Sunday, August 16, 2009

"The Virgin Mary can test everyone's assumptions"

I rarely buy a newspaper, principally because I never sit down to read one. But I picked up a free copy of The Times before boarding my flight to New York at Heathrow airport yesterday. And I was glad I did.

Catherine Fox, a novelist brought up in the Baptist Tradition, wrote a very appropriate piece on Our Lady to coincide with the feast of the Assumption. She writes:
My understanding of Mary is more instinctive and visceral, coming through the experience of motherhood. My first brush with it came the Christmas after my first son was born. He was premature, and at four months old, still tiny. As the choir sang “Hush, do not wake the infant king. Soon will come sorrow with the morning, soon will come bitter grief and weeping: sing lullaby”, I found myself crying.

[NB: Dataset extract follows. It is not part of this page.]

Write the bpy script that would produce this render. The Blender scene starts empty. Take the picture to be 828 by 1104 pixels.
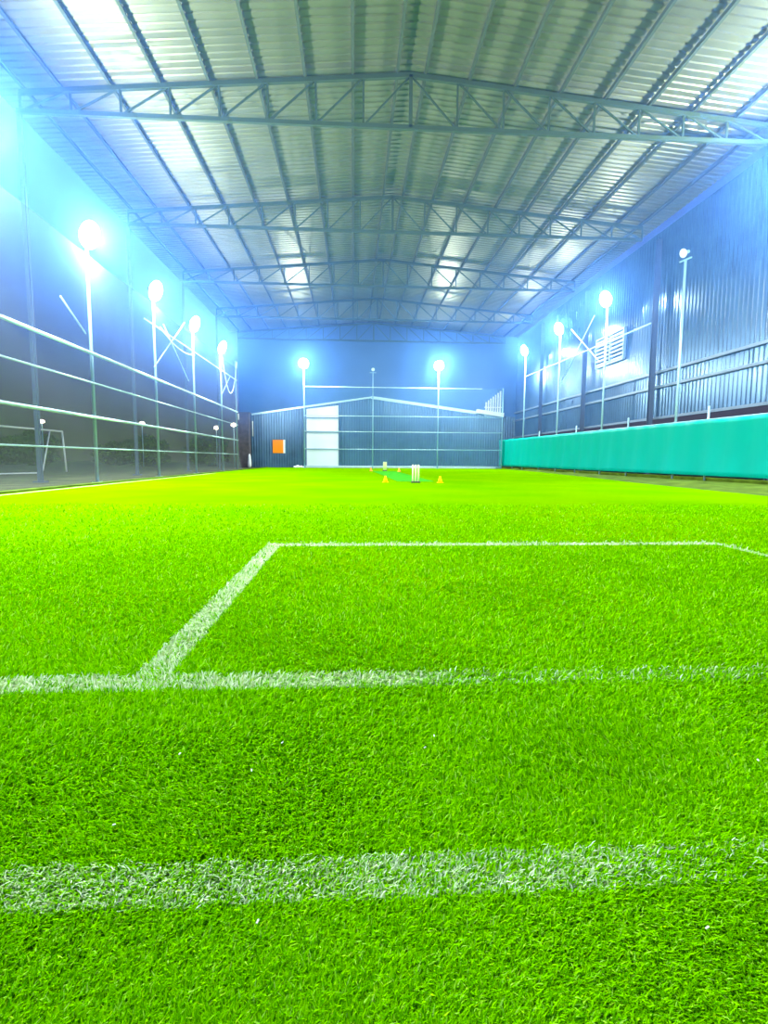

Tears splashed on his head as I realised that for all the ferocity of maternal love, I could not protect him from bitter grief and weeping. Later, as he and then his younger brother were growing up, I could no longer bear the Passion narratives, and showed my sons up on the Good Friday March of Witness, weeping when the Gospel accounts, dulled by childhood familiarity, sprang hideously to life. Mary, at the foot of the Cross. How could she stand there? How could she stand anywhere else?

You can read it here. Why not leave a comment.

1 comment:

  1. Thank you for posting this Father.

    A parent never ceases to worry and fret about their children, no matter what age they are.

    We can't even begin to imagine how Mary felt as she followed Jesus to Calvary.

    We must never forget to thank her for saying "Yes" to God, when the Angel first visited her.